§ Exercise task: Quote word for word the lines below, beginning with the first and ending with the one that has "from mathutils import". Drop the pictures.

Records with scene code
'''
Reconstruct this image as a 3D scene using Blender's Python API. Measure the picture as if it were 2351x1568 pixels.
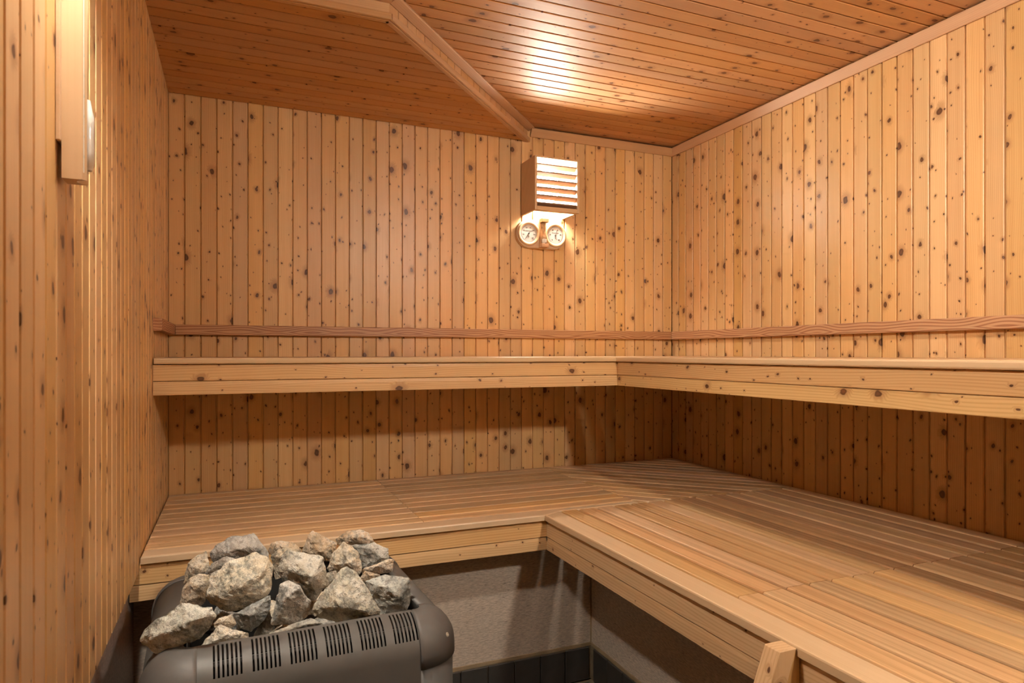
import bpy, bmesh, math, random
from mathutils import Vector, Matrix, noise, Euler

for o in list(bpy.data.objects): bpy.data.objects.remove(o, do_unlink=True)
SC = bpy.context.scene
COL = SC.collection
rnd = random.Random(7)
PI = math.pi

# ------------------------------------------------------------------ camera
H = 1.134                       # eye height above the floor; all z below are relative to the eye, shifted at the end
F_PX, PSI, HOR = 1519.68, 0.3969, 811.06
cam_d = bpy.data.cameras.new('camera'); cam = bpy.data.objects.new('camera', cam_d); COL.objects.link(cam)
cam_d.sensor_width = 36.0; cam_d.lens = F_PX / 2351 * 36.0
cam_d.shift_y = (HOR - 784) / 2351
cam_d.clip_start = 0.02
cam_d.dof.use_dof = True; cam_d.dof.focus_distance = 2.3; cam_d.dof.aperture_fstop = 9.0
cam.location = (0, 0, 0); cam.rotation_euler = (PI / 2, 0, -PSI)
SC.camera = cam
# ------------------------------------------------------------------ world / exposure
w = bpy.data.worlds.new('world'); SC.world = w; w.use_nodes = True
w.node_tree.nodes['Background'].inputs[0].default_value = (0.02, 0.015, 0.01, 1)
w.node_tree.nodes['Background'].inputs[1].default_value = 0.0
SC.view_settings.view_transform = 'Standard'; SC.view_settings.look = 'None'
SC.view_settings.gamma = 1.0; SC.view_settings.use_curve_mapping = False
SC.view_settings.exposure = 0.0
SC.cycles.max_bounces = 5; SC.cycles.diffuse_bounces = 4; SC.cycles.glossy_bounces = 1; SC.cycles.transmission_bounces = 4
SC.cycles.use_light_tree = False
SC.cycles.use_adaptive_sampling = True; SC.cycles.adaptive_threshold = 0.15; SC.cycles.adaptive_min_samples = 12
SC.cycles.caustics_reflective = False; SC.cycles.caustics_refractive = False; SC.cycles.blur_glossy = 1.0; SC.cycles.sample_clamp_indirect = 6.0
LAMP_POWER = {'back': 350.0, 'front': 960.0, 'left': 1020.0}      # radiance of the three frosted domes
LAMP_COL = (1.0, 0.93, 0.80)

# ------------------------------------------------------------------ dimensions (metres, relative to the eye)
XL, XR, YB, YF = -0.2243, 2.0117, 2.7323, -0.09
ZC1, ZC2 = 0.9584, 1.022          # soffit, ceiling
ZLOW, ZUP = -0.52, -0.0139        # bench tops
YL, XLO = 1.9226, 0.9213          # lower bench front lines
YU, XU = 2.2126, 1.367            # upper bench front lines
ZFLOOR = -1.134
PY, PX = 2.03, 1.151               # recessed walls under the lower bench
XLL = -0.250                      # recessed lower left wall

# ------------------------------------------------------------------ material helpers
def newmat(name):
    m = bpy.data.materials.new(name); m.use_nodes = True
    nt = m.node_tree; b = nt.nodes['Principled BSDF']
    return m, nt, b
class G:
    def __init__(s, nt): s.nt = nt
    def n(s, t, **k):
        x = s.nt.nodes.new(t)
        for a, v in k.items(): setattr(x, a, v)
        return x
    def l(s, a, b): s.nt.links.new(a, b)
    def math(s, op, a, b=None, c=None):
        x = s.n('ShaderNodeMath', operation=op)
        for i, v in enumerate((a, b, c)):
            if v is None: continue
            if isinstance(v, (int, float)): x.inputs[i].default_value = v
            else: s.l(v, x.inputs[i])
        return x.outputs[0]
    def vmath(s, op, a, b=None):
        x = s.n('ShaderNodeVectorMath', operation=op)
        for i, v in enumerate((a, b)):
            if v is None: continue
            if isinstance(v, (tuple, list)): x.inputs[i].default_value = v
            else: s.l(v, x.inputs[i])
        return x.outputs[0]
    def ramp(s, v, lo, hi, a=0.0, b=1.0, smooth=True):
        x = s.n('ShaderNodeMapRange'); x.interpolation_type = 'SMOOTHSTEP' if smooth else 'LINEAR'
        s.l(v, x.inputs[0])
        for i, q in ((1, lo), (2, hi), (3, a), (4, b)):
            if isinstance(q, (int, float)): x.inputs[i].default_value = q
            else: s.l(q, x.inputs[i])
        return x.outputs[0]
    def mix(s, f, a, b, mode='MIX'):
        x = s.n('ShaderNodeMix', data_type='RGBA', blend_type=mode)
        for i, v in ((0, f), (6, a), (7, b)):
            if isinstance(v, (int, float)): x.inputs[i].default_value = v
            elif isinstance(v, (tuple, list)): x.inputs[i].default_value = tuple(v) + (1,)
            else: s.l(v, x.inputs[i])
        return x.outputs[2]
    def noise(s, vec, scale, detail=3, rough=0.5, dim='3D'):
        x = s.n('ShaderNodeTexNoise', noise_dimensions=dim); s.l(vec, x.inputs['Vector'])
        x.inputs['Scale'].default_value = scale; x.inputs['Detail'].default_value = detail
        x.inputs['Roughness'].default_value = rough
        return x.outputs['Fac']

def wood(name, light, dark, knot=(0.095, 0.034, 0.012), big=0.0, small=0.0, ring=0.35, streak=0.25,
         rough=0.42, var=0.16, coat=0.0, ringscale=190.0, kscale=11.0, sfreq=42.0, wander=0.03, nfx=1.6):
    """timber whose grain runs along the object's local X; every object gets its own piece of the pattern"""
    m, nt, b = newmat(name); g = G(nt)
    tc = g.n('ShaderNodeTexCoord'); oi = g.n('ShaderNodeObjectInfo')
    r = oi.outputs['Random']
    off = g.n('ShaderNodeCombineXYZ')
    g.l(g.math('MULTIPLY', r, 37.0), off.inputs[0])
    g.l(g.math('MULTIPLY', g.math('FRACT', g.math('MULTIPLY', r, 91.7)), 29.0), off.inputs[1])
    P = g.vmath('ADD', tc.outputs['Object'], off.outputs[0])
    sep = g.n('ShaderNodeSeparateXYZ'); g.l(P, sep.inputs[0])
    flat = g.n('ShaderNodeCombineXYZ'); g.l(sep.outputs[0], flat.inputs[0])
    g.l(g.math('ADD', sep.outputs[1], g.math('MULTIPLY', sep.outputs[2], 0.6)), flat.inputs[1])
    P = flat.outputs[0]
    wobn = g.n('ShaderNodeTexNoise', noise_dimensions='2D'); wobn.inputs['Scale'].default_value = 60.0
    wobn.inputs['Detail'].default_value = 0; g.l(P, wobn.inputs['Vector'])
    wv = g.vmath('SCALE', g.vmath('SUBTRACT', wobn.outputs['Color'], (0.5, 0.5, 0.5)))
    wv.node.inputs['Scale'].default_value = 0.006
    wobbled = g.vmath('ADD', P, wv)
    # ---- knots
    def knots(scale, keep, r0, r1, seed):
        v = g.n('ShaderNodeTexVoronoi', voronoi_dimensions='2D', feature='F1')
        v.inputs['Randomness'].default_value = 1.0
        wob = g.vmath('ADD', wobbled, (seed, seed * 1.7, 0))
        mp = g.vmath('MULTIPLY', wob, (0.72, 1.0, 1.0))
        v.inputs['Scale'].default_value = scale; g.l(mp, v.inputs['Vector'])
        d = g.math('DIVIDE', v.outputs['Distance'], scale)
        sc = g.n('ShaderNodeSeparateColor'); g.l(v.outputs['Color'], sc.inputs[0])
        on = g.ramp(sc.outputs[0], 1.0 - keep - 0.001, 1.0 - keep)
        rad = g.ramp(g.math('POWER', sc.outputs[1], 1.6), 0.0, 1.0, r0, r1, False)
        core = g.math('MULTIPLY', on, g.ramp(d, g.math('MULTIPLY', rad, 1.15), g.math('MULTIPLY', rad, 0.75)))
        halo = g.math('MULTIPLY', on, g.ramp(d, g.math('MULTIPLY', rad, 3.2), g.math('MULTIPLY', rad, 0.8)))
        eye = g.math('MULTIPLY', on, g.ramp(d, g.math('MULTIPLY', rad, 0.65), g.math('MULTIPLY', rad, 0.25)))
        return core, halo, eye
    # ---- growth rings: distance from a slowly wandering pith
    nlow = g.n('ShaderNodeTexNoise', noise_dimensions='2D'); g.l(g.vmath('MULTIPLY', P, (nfx, 6.0, 6.0)), nlow.inputs['Vector'])
    nlow.inputs['Scale'].default_value = 1.0; nlow.inputs['Detail'].default_value = 1
    loc = g.n('ShaderNodeSeparateXYZ'); g.l(tc.outputs['Object'], loc.inputs[0])
    pith = g.math('SUBTRACT', g.math('MULTIPLY', g.math('FRACT', g.math('MULTIPLY', r, 53.3)), 0.08), 0.04)
    yy = g.math('SUBTRACT', loc.outputs[1], pith)
    dist = g.math('ADD', g.math('ABSOLUTE', yy), g.math('MULTIPLY', nlow.outputs['Fac'], wander))
    mask_core = mask_halo = mask_eye = None
    if big > 0:
        c1, h1, e1 = knots(kscale, big, 0.0028, 0.0102, 3.1)
        c2, h2, e2 = knots(kscale * 2.4, small, 0.0012, 0.0034, 8.3)
        mask_core = g.math('MAXIMUM', c1, c2); mask_halo = g.math('MAXIMUM', h1, g.math('MULTIPLY', h2, 0.6)); mask_eye = e1
        dist = g.math('ADD', dist, g.math('MULTIPLY', mask_halo, 0.016))
    ph = g.math('MULTIPLY', dist, ringscale * 2 * PI * 0.9)
    rings = g.math('POWER', g.math('ADD', g.math('MULTIPLY', g.math('SINE', ph), 0.5), 0.5), 2.2)
    fine = g.noise(g.vmath('MULTIPLY', P, (3.0, 260.0, 260.0)), 1.0, 1, 0.6, '2D')
    strk = g.noise(g.vmath('MULTIPLY', P, (1.0, sfreq, sfreq)), 1.0, 2, 0.6, '2D')
    f = g.math('ADD', g.math('MULTIPLY', rings, ring), g.math('MULTIPLY', g.math('SUBTRACT', strk, 0.42), streak * 2.2))
    f = g.math('ADD', f, g.math('MULTIPLY', g.math('SUBTRACT', fine, 0.5), 0.35))
    f = g.ramp(f, 0.0, 1.0, 0.0, 1.0, False)
    c = g.mix(f, light, dark)
    vr = g.ramp(g.math('FRACT', g.math('MULTIPLY', r, 17.31)), 0, 1, 1.0 - var, 1.0 + var * 0.55, False)
    hv = g.n('ShaderNodeHueSaturation'); g.l(c, hv.inputs['Color']); g.l(vr, hv.inputs['Value'])
    g.l(g.ramp(g.math('FRACT', g.math('MULTIPLY', r, 71.13)), 0, 1, 0.496, 0.504, False), hv.inputs['Hue'])
    g.l(g.ramp(g.math('FRACT', g.math('MULTIPLY', r, 23.77)), 0, 1, 0.93, 1.10, False), hv.inputs['Saturation'])
    c = hv.outputs['Color']
    if big > 0:
        c = g.mix(g.math('MULTIPLY', mask_halo, 0.50), c, (0.30, 0.125, 0.045))
        c = g.mix(g.math('MULTIPLY', mask_core, 0.95), c, knot)
        c = g.mix(g.math('MULTIPLY', mask_eye, 0.45), c, (0.21, 0.088, 0.035))
    g.l(c, b.inputs['Base Color'])
    b.inputs['Roughness'].default_value = rough
    b.inputs['Coat Weight'].default_value = coat; b.inputs['Coat Roughness'].default_value = 0.22
    return m

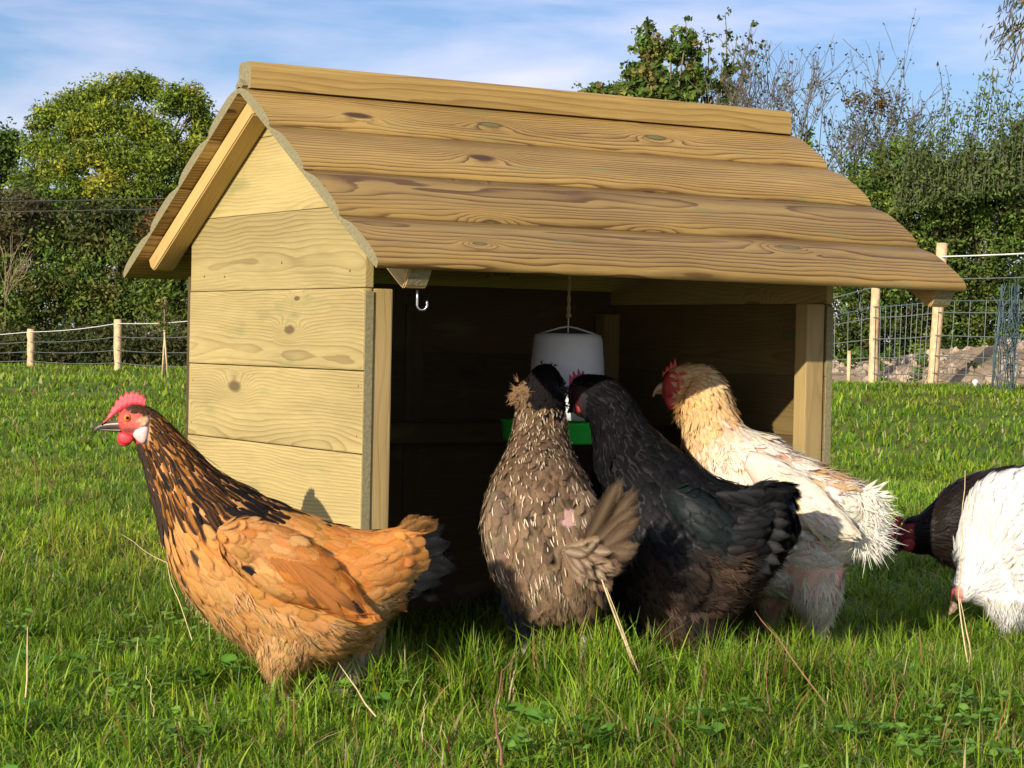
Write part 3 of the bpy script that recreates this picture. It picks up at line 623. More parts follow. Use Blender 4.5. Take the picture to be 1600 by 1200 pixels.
def feather_mesh(P, D, Nn, Lg, Wd_, lift, bend, colA, colE, colT, edge=.5, tip=.75, rows=8, point=.15, shaft=None, camber=.18, rag=0.):
    """curved leaf-shaped vanes, all numpy"""
    n = len(P); us = np.array([-1, -.55, 0, .55, 1.]); S = np.cross(D, Nn); S /= np.linalg.norm(S, axis=1)[:, None]+1e-9
    V = []; C = []; UV = []; NN = []
    Lg = np.broadcast_to(Lg, n)[:, None]; Wd_ = np.broadcast_to(Wd_, n)[:, None]; lift = np.broadcast_to(lift, n)[:, None]; bend = np.broadcast_to(bend, n)[:, None]
    tw = R.randn(n, 1)*.12; seedo = R.randint(0, 40, (n, 1)).astype(float); skew = R.randn(n, 1)*.18
    for i in range(rows):
        v = i/(rows-1); wv = min(1, .35+v*2.4)*math.sqrt(max(0, 1-max(0, (v-.55+.35*point)/(.46+.35*point))**(2.6-1.2*point))); wv = max(wv, .16)
        for u in us:
            ragm = 1+rag*R.randn(n, 1)*(abs(u) > .9)
            vv = v-.13*abs(u)**1.7*max(0, v-.3)*(1+rag*R.randn(n, 1))
            p = P+D*Lg*vv+S*(u*wv*Wd_*.5*ragm+skew*Lg*v*v*.5)+Nn*(lift*Lg*vv-bend*Lg*vv**2-camber*Wd_*u*u*wv*.5+tw*u*Wd_*wv*.5+.0008)
            e = abs(u); ce = np.clip((e-edge)/(1-edge+1e-6), 0, 1); ct = np.clip((v-tip)/(1-tip+1e-6), 0, 1)
            c = colA*(1-ce)+colE*ce; c = c*(1-ct)+colT*ct
            if shaft is not None and u == 0: c = c*.25+shaft*.75
            NN.append(Nn+S*u*.38-D*(lift-2*bend*v)*.8+R.randn(n, 3)*.0); V.append(p); C.append(c); UV.append(np.hstack([np.full((n, 1), u), np.full((n, 1), v*.998)+seedo]))
    k = rows*5; V = np.stack(V, 1).reshape(-1, 3); C = np.stack(C, 1).reshape(-1, 3); UV = np.stack(UV, 1).reshape(-1, 2); NN = np.stack(NN, 1).reshape(-1, 3)
    q = np.array([[r_*5+j, r_*5+j+1, (r_+1)*5+j+1, (r_+1)*5+j] for r_ in range(rows-1) for j in range(4)])
    F = (np.arange(n)[:, None, None]*k+q[None]).reshape(-1, 4)
    return V, F, C, UV, NN
def fluff_mesh(P, D, Nn, Lg, col, ns=9, spread=.5, wid=.0011, lift=.25, seg=3, curl=.25):
    n = len(P); P = np.repeat(P, ns, 0); D0 = np.repeat(D, ns, 0); N0 = np.repeat(Nn, ns, 0); col = np.repeat(col, ns, 0)*(.8+.4*R.rand(n*ns, 1)); Lg = np.repeat(np.broadcast_to(Lg, n), ns)[:, None]*(.6+.6*R.rand(n*ns, 1))
    S = np.cross(D0, N0); d = D0+S*R.randn(n*ns, 1)*spread+N0*(lift+R.randn(n*ns, 1)*spread*.5); d /= np.linalg.norm(d, axis=1)[:, None]
    cv = R.randn(n*ns, 3)*curl; cv[:, 2] -= .25*curl+.05; sd = np.cross(d, N0+R.randn(n*ns, 3)*.25); sd /= np.linalg.norm(sd, axis=1)[:, None]
    V = []; C = []
    for i in range(seg+1):
        t = i/seg; p = P+d*Lg*t+cv*Lg*t*t*.6; ww = wid*(1-t**1.5)+.0001
        V += [p-sd*ww, p+sd*ww]; C += [col*(.8+.3*t)]*2
    k = 2*seg+2; V = np.stack(V, 1).reshape(-1, 3); C = np.stack(C, 1).reshape(-1, 3)
    F = (np.arange(n*ns)[:, None, None]*k+np.array([[2*i, 2*i+1, 2*i+3, 2*i+2] for i in range(seg)])[None]).reshape(-1, 4)
    return V, F, C, np.zeros((len(V), 2)), np.repeat(N0, k, 0)*1.0
def build_f(name, parts, mat, parent):
    V = []; C = []; F = []; U = []; NN = []; o = 0
    for v, f, c, u, n_ in parts: V.append(v); C.append(c); F.append(f+o); U.append(u); NN.append(n_); o += len(v)
    ob = mesh_np(name, np.concatenate(V), np.concatenate(F), mat, parent, col=np.concatenate(C), uv=np.concatenate(U))
    NN = np.concatenate(NN); NN /= np.linalg.norm(NN, axis=1)[:, None]+1e-9; ob.data.normals_split_custom_set_from_vertices(NN.tolist()); return ob
def remeshed(mb, name, voxel=.006, smooth=6):
    o = mb.build(name, M_skin); md = o.modifiers.new('r', 'REMESH'); md.mode = 'VOXEL'; md.voxel_size = voxel
    sm = o.modifiers.new('s', 'SMOOTH'); sm.iterations = smooth; sm.factor = .5
    dg = bpy.context.evaluated_depsgraph_get(); dg.update(); me = bpy.data.meshes.new_from_object(o.evaluated_get(dg)); me.name = name
    old = o.data; o.modifiers.clear(); o.data = me; bpy.data.meshes.remove(old)
    for p in me.polygons: p.use_smooth = True
    if not me.materials: me.materials.append(M_skin)
    return o
def paint(o, fn):
    me = o.data; n = len(me.vertices); co = np.empty(n*3, dtype=np.float32); me.vertices.foreach_get('co', co); co = co.reshape(-1, 3).astype(float)
    x, y = to_px(co); c = np.ones((n, 4), dtype=np.float32); c[:, :3] = fn(x, y, co)
    for a in list(me.color_attributes): me.color_attributes.remove(a)
    a = me.color_attributes.new('Col', 'FLOAT_COLOR', 'POINT'); a.data.foreach_set('color', c.ravel())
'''
§ Written response:
Reconstruct this image as a 3D scene using Blender's Python API. Measure the picture as if it were 2351x1568 pixels.
import bpy, bmesh, math, random
from mathutils import Vector, Matrix, noise, Euler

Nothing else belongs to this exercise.